Birkenstock projects double-digit growth through 2028 with renewed strategy
The German footwear company announces an update to its growth strategy, the first since it went public in 2023, with double-digit revenue and earnings per share growth through 2028.
Birkenstock revises its growth forecasts with additional sales growth. The German sandal manufacturer announced at an investor event in New York its forecast to generate 1 billion euros in additional sales over the next three fiscal years, supported by annual growth of up to 15% at constant rates. The company had already anticipated that sales for the current fiscal year could reach 2.35 billion euros.
The expansion would be driven largely by the Asia-Pacific region, where Birkenstock plans to double its business. At the same time, the Americas and the Emea region are also expected to post double-digit growth. In parallel, the stock has traded below the IPO price of $46 in 2023 and the shares are down around 37% in the last year.
This strategic update comes against a backdrop of criticism of CEO Oliver Reichert for the limited information provided to the market. Even so, the new medium-term sales targets exceed the average of €3.05 billion by 2028.
Birkenstock plans to buy back $200 million in shares in fiscal 2026.
Birkenstock is listed on the New York Stock Exchange, but private equity fund L Catterton holds more than half of the outstanding shares. The company has also announced a $200 million share repurchase plan for fiscal 2026.

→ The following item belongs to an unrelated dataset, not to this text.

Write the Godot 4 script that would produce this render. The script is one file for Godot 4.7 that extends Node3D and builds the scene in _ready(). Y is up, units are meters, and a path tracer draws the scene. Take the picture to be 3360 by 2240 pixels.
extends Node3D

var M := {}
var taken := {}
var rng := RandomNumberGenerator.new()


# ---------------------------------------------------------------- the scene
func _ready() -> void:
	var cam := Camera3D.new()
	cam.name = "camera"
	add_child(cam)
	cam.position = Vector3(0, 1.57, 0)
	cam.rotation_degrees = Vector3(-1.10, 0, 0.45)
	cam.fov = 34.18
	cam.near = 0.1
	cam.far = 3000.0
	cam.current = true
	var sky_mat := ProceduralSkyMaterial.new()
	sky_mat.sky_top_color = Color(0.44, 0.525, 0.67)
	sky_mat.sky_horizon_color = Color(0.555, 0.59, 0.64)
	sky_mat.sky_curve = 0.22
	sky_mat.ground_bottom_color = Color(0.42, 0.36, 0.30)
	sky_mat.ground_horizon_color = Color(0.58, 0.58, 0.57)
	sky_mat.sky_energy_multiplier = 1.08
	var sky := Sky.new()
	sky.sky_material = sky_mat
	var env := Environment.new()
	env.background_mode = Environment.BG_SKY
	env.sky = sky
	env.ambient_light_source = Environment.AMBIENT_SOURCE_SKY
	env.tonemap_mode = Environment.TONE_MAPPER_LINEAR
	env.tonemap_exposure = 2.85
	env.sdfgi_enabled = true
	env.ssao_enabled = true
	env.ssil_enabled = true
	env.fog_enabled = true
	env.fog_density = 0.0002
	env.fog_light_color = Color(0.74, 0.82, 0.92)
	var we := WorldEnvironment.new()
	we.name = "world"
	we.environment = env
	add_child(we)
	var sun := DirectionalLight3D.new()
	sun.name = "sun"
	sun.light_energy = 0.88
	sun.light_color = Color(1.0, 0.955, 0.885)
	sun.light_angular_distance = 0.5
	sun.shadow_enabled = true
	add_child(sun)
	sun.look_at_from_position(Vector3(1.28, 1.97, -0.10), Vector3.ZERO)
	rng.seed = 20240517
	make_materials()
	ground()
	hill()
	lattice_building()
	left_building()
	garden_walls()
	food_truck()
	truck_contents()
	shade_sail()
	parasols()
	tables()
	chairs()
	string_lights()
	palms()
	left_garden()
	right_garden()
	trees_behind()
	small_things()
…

Oliver Reichert, Birkenstock’s CEO, has advocated a strategy of slow but steady growth based on keeping demand ahead of supply. This approach has enabled the German company to steadily raise the average selling price and minimize discounts.
Looking to the future, the company, which also has its own network of factories in Germany, has strengthened its position in the fashion arena with a range of high-end sandals and clogs, sometimes developed through collaborations with brands such as Rick Owens or Dior.